Collected material
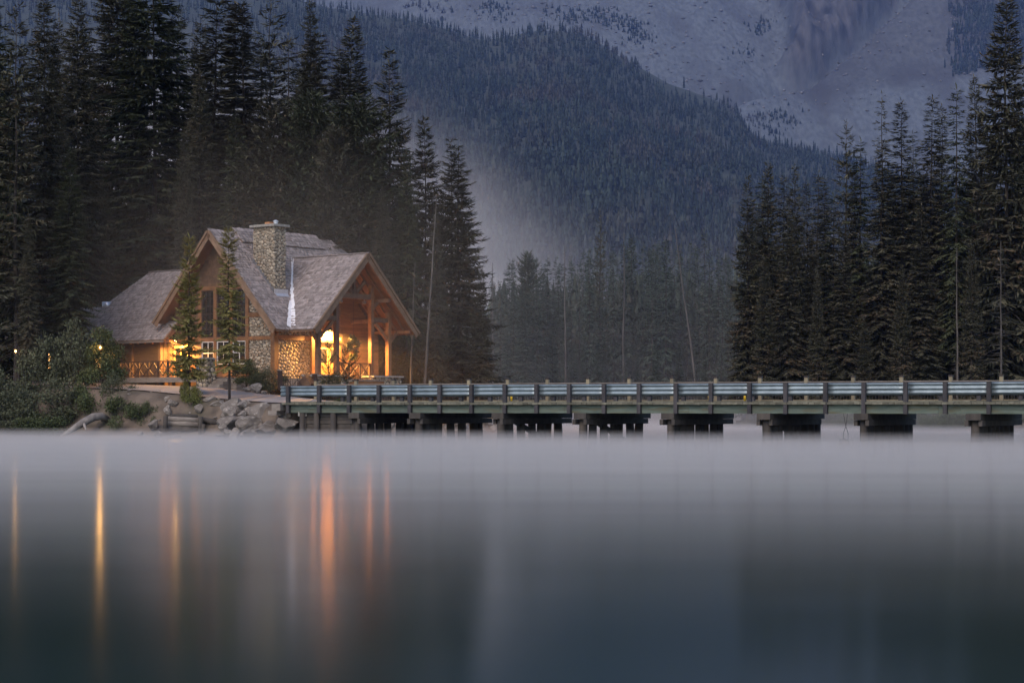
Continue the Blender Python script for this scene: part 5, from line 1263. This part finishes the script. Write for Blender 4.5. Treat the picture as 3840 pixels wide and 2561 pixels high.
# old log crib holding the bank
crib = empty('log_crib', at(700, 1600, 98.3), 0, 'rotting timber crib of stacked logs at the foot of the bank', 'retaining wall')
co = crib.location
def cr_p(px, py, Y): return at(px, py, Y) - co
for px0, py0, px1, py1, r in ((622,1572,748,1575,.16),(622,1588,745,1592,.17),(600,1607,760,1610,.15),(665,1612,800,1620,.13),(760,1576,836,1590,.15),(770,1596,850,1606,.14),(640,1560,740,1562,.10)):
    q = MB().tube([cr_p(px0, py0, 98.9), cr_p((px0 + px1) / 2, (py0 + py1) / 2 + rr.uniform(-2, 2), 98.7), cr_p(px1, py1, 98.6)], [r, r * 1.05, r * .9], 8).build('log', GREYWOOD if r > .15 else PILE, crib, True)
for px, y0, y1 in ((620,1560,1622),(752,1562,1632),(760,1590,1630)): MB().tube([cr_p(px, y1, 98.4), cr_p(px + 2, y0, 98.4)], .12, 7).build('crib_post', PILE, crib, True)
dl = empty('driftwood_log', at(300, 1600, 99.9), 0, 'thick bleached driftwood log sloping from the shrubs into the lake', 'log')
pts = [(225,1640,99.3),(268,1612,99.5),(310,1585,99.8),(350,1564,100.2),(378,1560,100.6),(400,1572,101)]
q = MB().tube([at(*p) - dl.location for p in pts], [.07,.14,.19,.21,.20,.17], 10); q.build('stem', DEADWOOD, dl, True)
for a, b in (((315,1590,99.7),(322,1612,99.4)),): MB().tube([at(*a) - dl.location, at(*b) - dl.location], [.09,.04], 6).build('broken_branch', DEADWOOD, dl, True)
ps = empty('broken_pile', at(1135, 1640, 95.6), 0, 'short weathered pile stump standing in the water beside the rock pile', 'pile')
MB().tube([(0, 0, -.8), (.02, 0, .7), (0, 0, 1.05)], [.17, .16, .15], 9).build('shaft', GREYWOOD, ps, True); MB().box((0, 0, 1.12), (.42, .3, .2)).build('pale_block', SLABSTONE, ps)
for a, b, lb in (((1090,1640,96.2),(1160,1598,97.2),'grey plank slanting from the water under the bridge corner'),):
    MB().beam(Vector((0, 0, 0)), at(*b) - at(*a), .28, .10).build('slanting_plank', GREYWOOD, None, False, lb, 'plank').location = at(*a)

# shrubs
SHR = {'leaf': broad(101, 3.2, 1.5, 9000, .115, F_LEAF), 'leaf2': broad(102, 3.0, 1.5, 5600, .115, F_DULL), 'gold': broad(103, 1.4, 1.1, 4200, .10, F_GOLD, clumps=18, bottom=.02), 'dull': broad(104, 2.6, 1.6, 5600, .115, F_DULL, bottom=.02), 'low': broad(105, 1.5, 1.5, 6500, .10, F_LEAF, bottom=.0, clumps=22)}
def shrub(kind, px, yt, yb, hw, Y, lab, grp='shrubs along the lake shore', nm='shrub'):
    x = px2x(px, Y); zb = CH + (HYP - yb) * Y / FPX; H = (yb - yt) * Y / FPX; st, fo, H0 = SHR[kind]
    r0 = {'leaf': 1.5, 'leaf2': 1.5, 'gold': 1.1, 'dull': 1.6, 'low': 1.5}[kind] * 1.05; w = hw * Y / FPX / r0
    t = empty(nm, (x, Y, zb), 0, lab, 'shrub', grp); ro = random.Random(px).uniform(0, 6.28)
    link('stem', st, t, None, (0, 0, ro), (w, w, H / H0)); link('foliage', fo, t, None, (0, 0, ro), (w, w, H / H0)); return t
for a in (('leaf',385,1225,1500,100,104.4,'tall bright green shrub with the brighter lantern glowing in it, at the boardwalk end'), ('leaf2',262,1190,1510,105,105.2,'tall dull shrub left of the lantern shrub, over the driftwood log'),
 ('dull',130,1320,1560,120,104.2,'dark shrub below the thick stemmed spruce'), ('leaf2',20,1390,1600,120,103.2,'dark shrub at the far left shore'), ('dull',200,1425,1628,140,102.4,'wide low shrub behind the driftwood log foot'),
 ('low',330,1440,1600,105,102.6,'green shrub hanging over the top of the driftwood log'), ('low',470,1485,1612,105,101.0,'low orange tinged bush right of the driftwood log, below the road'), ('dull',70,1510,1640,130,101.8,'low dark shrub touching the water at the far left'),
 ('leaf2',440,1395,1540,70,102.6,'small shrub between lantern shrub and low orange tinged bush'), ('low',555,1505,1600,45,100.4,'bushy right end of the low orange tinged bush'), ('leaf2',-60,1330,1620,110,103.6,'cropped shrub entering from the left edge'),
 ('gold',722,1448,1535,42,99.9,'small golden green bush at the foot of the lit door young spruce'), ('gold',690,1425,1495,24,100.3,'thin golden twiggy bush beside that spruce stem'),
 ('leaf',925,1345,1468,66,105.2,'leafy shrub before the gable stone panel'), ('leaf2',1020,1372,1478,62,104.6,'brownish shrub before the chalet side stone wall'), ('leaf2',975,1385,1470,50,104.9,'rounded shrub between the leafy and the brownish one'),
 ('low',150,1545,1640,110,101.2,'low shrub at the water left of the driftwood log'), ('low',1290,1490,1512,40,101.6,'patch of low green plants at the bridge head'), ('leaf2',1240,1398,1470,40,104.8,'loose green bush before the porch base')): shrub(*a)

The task
Extract every line of the data exactly; pictures stay out.

Solution to this task
Continue the Blender Python script for this scene: part 5, from line 1263. This part finishes the script. Write for Blender 4.5. Treat the picture as 3840 pixels wide and 2561 pixels high.
# old log crib holding the bank
crib = empty('log_crib', at(700, 1600, 98.3), 0, 'rotting timber crib of stacked logs at the foot of the bank', 'retaining wall')
co = crib.location
def cr_p(px, py, Y): return at(px, py, Y) - co
for px0, py0, px1, py1, r in ((622,1572,748,1575,.16),(622,1588,745,1592,.17),(600,1607,760,1610,.15),(665,1612,800,1620,.13),(760,1576,836,1590,.15),(770,1596,850,1606,.14),(640,1560,740,1562,.10)):
    q = MB().tube([cr_p(px0, py0, 98.9), cr_p((px0 + px1) / 2, (py0 + py1) / 2 + rr.uniform(-2, 2), 98.7), cr_p(px1, py1, 98.6)], [r, r * 1.05, r * .9], 8).build('log', GREYWOOD if r > .15 else PILE, crib, True)
for px, y0, y1 in ((620,1560,1622),(752,1562,1632),(760,1590,1630)): MB().tube([cr_p(px, y1, 98.4), cr_p(px + 2, y0, 98.4)], .12, 7).build('crib_post', PILE, crib, True)
dl = empty('driftwood_log', at(300, 1600, 99.9), 0, 'thick bleached driftwood log sloping from the shrubs into the lake', 'log')
pts = [(225,1640,99.3),(268,1612,99.5),(310,1585,99.8),(350,1564,100.2),(378,1560,100.6),(400,1572,101)]
q = MB().tube([at(*p) - dl.location for p in pts], [.07,.14,.19,.21,.20,.17], 10); q.build('stem', DEADWOOD, dl, True)
for a, b in (((315,1590,99.7),(322,1612,99.4)),): MB().tube([at(*a) - dl.location, at(*b) - dl.location], [.09,.04], 6).build('broken_branch', DEADWOOD, dl, True)
ps = empty('broken_pile', at(1135, 1640, 95.6), 0, 'short weathered pile stump standing in the water beside the rock pile', 'pile')
MB().tube([(0, 0, -.8), (.02, 0, .7), (0, 0, 1.05)], [.17, .16, .15], 9).build('shaft', GREYWOOD, ps, True); MB().box((0, 0, 1.12), (.42, .3, .2)).build('pale_block', SLABSTONE, ps)
for a, b, lb in (((1090,1640,96.2),(1160,1598,97.2),'grey plank slanting from the water under the bridge corner'),):
    MB().beam(Vector((0, 0, 0)), at(*b) - at(*a), .28, .10).build('slanting_plank', GREYWOOD, None, False, lb, 'plank').location = at(*a)

# shrubs
SHR = {'leaf': broad(101, 3.2, 1.5, 9000, .115, F_LEAF), 'leaf2': broad(102, 3.0, 1.5, 5600, .115, F_DULL), 'gold': broad(103, 1.4, 1.1, 4200, .10, F_GOLD, clumps=18, bottom=.02), 'dull': broad(104, 2.6, 1.6, 5600, .115, F_DULL, bottom=.02), 'low': broad(105, 1.5, 1.5, 6500, .10, F_LEAF, bottom=.0, clumps=22)}
def shrub(kind, px, yt, yb, hw, Y, lab, grp='shrubs along the lake shore', nm='shrub'):
    x = px2x(px, Y); zb = CH + (HYP - yb) * Y / FPX; H = (yb - yt) * Y / FPX; st, fo, H0 = SHR[kind]
    r0 = {'leaf': 1.5, 'leaf2': 1.5, 'gold': 1.1, 'dull': 1.6, 'low': 1.5}[kind] * 1.05; w = hw * Y / FPX / r0
    t = empty(nm, (x, Y, zb), 0, lab, 'shrub', grp); ro = random.Random(px).uniform(0, 6.28)
    link('stem', st, t, None, (0, 0, ro), (w, w, H / H0)); link('foliage', fo, t, None, (0, 0, ro), (w, w, H / H0)); return t
for a in (('leaf',385,1225,1500,100,104.4,'tall bright green shrub with the brighter lantern glowing in it, at the boardwalk end'), ('leaf2',262,1190,1510,105,105.2,'tall dull shrub left of the lantern shrub, over the driftwood log'),
 ('dull',130,1320,1560,120,104.2,'dark shrub below the thick stemmed spruce'), ('leaf2',20,1390,1600,120,103.2,'dark shrub at the far left shore'), ('dull',200,1425,1628,140,102.4,'wide low shrub behind the driftwood log foot'),
 ('low',330,1440,1600,105,102.6,'green shrub hanging over the top of the driftwood log'), ('low',470,1485,1612,105,101.0,'low orange tinged bush right of the driftwood log, below the road'), ('dull',70,1510,1640,130,101.8,'low dark shrub touching the water at the far left'),
 ('leaf2',440,1395,1540,70,102.6,'small shrub between lantern shrub and low orange tinged bush'), ('low',555,1505,1600,45,100.4,'bushy right end of the low orange tinged bush'), ('leaf2',-60,1330,1620,110,103.6,'cropped shrub entering from the left edge'),
 ('gold',722,1448,1535,42,99.9,'small golden green bush at the foot of the lit door young spruce'), ('gold',690,1425,1495,24,100.3,'thin golden twiggy bush beside that spruce stem'),
 ('leaf',925,1345,1468,66,105.2,'leafy shrub before the gable stone panel'), ('leaf2',1020,1372,1478,62,104.6,'brownish shrub before the chalet side stone wall'), ('leaf2',975,1385,1470,50,104.9,'rounded shrub between the leafy and the brownish one'),
 ('low',150,1545,1640,110,101.2,'low shrub at the water left of the driftwood log'), ('low',1290,1490,1512,40,101.6,'patch of low green plants at the bridge head'), ('leaf2',1240,1398,1470,40,104.8,'loose green bush before the porch base')): shrub(*a)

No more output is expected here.